Time-Series Machine Learning for Short-Term Biomass Prediction in Patin Fish Farming Based on Operational Farm Data

Abstract

Small-scale aquaculture increasingly adopts sensor-based monitoring systems; however, most existing implementations remain descriptive and provide limited predictive support for operational decision-making. This study proposes a rolling time-series machine learning framework for short-term biomass prediction in ongoing Patin (Pangasius hypophthalmus) farming operations using real operational farm data. Two complete six-month production cycles were analyzed, each comprising daily feeding records, water quality parameters, survival information, and observed total biomass measurements.

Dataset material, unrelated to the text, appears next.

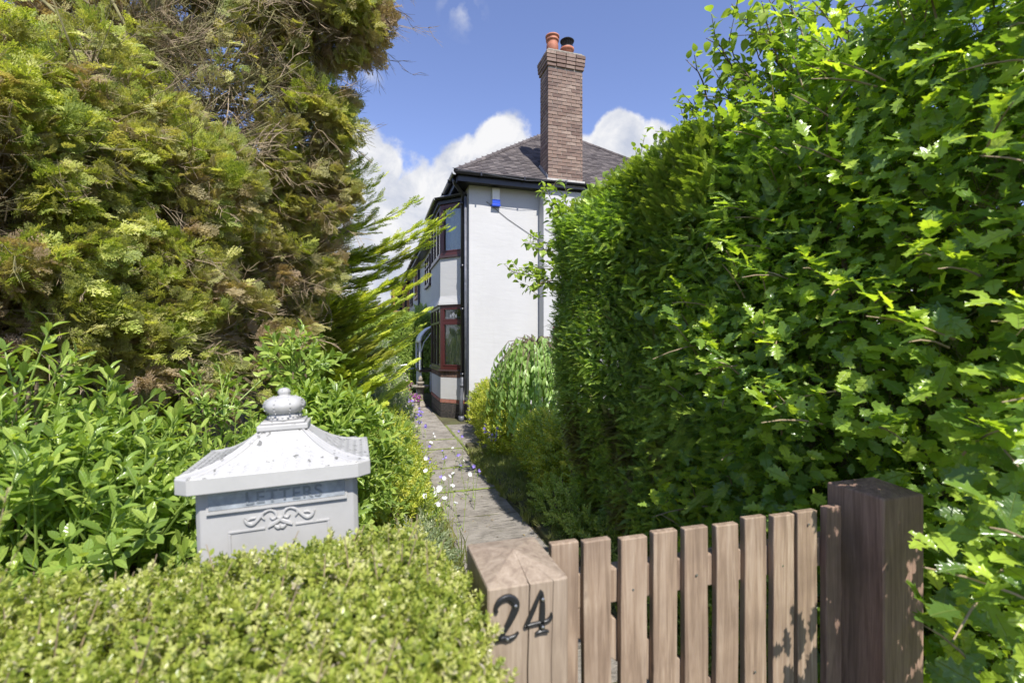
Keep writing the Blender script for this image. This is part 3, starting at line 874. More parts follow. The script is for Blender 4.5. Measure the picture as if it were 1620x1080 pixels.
# eaves: soffit, fascia, gutters, pipes
mb = MB()
mb.box((EX + .04, EY + .05, Z_EAVE), (3.38, YS - .001, Z_EAVE + .03)); mb.box((EX + .04, YS, Z_EAVE + .001), (XW + .1, 19.38, Z_EAVE + .03)); mb.box((4.62, EY + .05, Z_EAVE), (8.1, YS - .001, Z_EAVE + .03)); mb.box((3.38, 9.0, Z_EAVE), (4.62, 9.105, Z_EAVE + .03))
mb.build('soffit', 'black_paint', house)
mb = MB()
mb.box((EX + .02, EY + .02, Z_EAVE - .03), (8.2, EY + .05, EZ - .02)); mb.box((EX + .01, EY + .05, Z_EAVE - .03), (EX + .04, 19.38, EZ - .02)); mb.build('fascia', 'black_paint', house)
mb = MB()
GR = .055


def half_gutter(mb, a, b, rad):
    a, b = Vector(a), Vector(b); d = (b - a).normalized(); n = Vector((d.y, -d.x, 0)); m = 8; P = []
    for p in (a, b):
        for k in range(m + 1):
            t = math.pi * k / m; P.append(p + n * rad * math.cos(t) - Vector((0, 0, rad * math.sin(t))))
        for k in range(m, -1, -1):
            t = math.pi * k / m; P.append(p + n * (rad - .006) * math.cos(t) - Vector((0, 0, (rad - .006) * math.sin(t))))
    c = 2 * (m + 1)
    mb.add(P, [(k, (k + 1) % c, c + (k + 1) % c, c + k) for k in range(c)] + [tuple(range(c))[::-1], tuple(range(c, 2 * c))])


half_gutter(mb, (EX - .04, EY - .04, EZ - .005), (8.2, EY - .04, EZ - .005), GR)
half_gutter(mb, (EX - .045, 19.38, EZ - .006), (EX - .045, EY + .02, EZ - .006), GR)
k = EY + .5
while k < 19.2:
    mb.box((EX - .108, k, EZ - .07), (EX + .01, k + .03, EZ + .002)); k += .9
k = EX + .45
while k < 8: mb.box((k, EY - .102, EZ - .07), (k + .03, EY + .02, EZ + .002)); k += .9
mb.build('gutter', 'black_gutter', house)
px_, py_ = XW - .10, 9.60
mb = MB(); mb.tube([(EX - .03, 9.35, EZ - .05), (EX + .0, 9.37, EZ - .14), (px_, 9.52, 4.66), (px_, py_, 4.55), (px_, py_, .9)], .038, 10)
for z in (4.5, 3.2, 2.3, .95): mb.tube([(px_, py_, z - .04), (px_, py_, z + .04)], .048, 10)
mb.build('downpipe', 'black_gutter', house, True)
mb = MB(); mb.tube([(px_ - .0, py_, .98), (px_, py_, .72), (px_ - .03, py_ - .03, .5), (px_ - .03, py_ - .03, .08)], .042, 10); mb.tube([(px_ - .03, py_ - .03, -.02), (px_ - .03, py_ - .03, .10)], .058, 10); mb.tube([(px_, py_, .70), (px_, py_, .76)], .055, 10)
mb.build('lower_pipe', 'grey_pipe', house, True)
mb = MB(); mb.tube([(XW - .06, 9.47, .5), (XW - .06, 9.47, 4.6)], .028, 8); mb.build('thin_downpipe', 'grey_pipe', house, True)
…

The prediction task was formulated as a seven-day ahead (t+7) supervised regression problem to align with weekly farm management and feeding adjustment practices. An XGBoost regression model was developed using rolling-window feature construction and evaluated using a cross-cycle validation strategy, where the model was trained on one production cycle and tested on an independent cycle. Model performance was assessed using MAE, RMSE, MAPE, and R² metrics and compared against persistence and linear regression baselines. Experimental results show that the proposed model achieves stable and accurate seven-day ahead biomass predictions as total biomass increases toward approximately 1.7 tonnes, consistently outperforming baseline approaches. The results further indicate that short-term growth dynamics are strongly influenced by recent feeding behavior and biomass history, highlighting the effectiveness of data-driven modeling for capturing non-linear growth patterns. Overall, the findings demonstrate the feasibility of deploying rolling machine learning models as a practical predictive decision-support layer for short-term biomass forecasting in Patin aquaculture systems.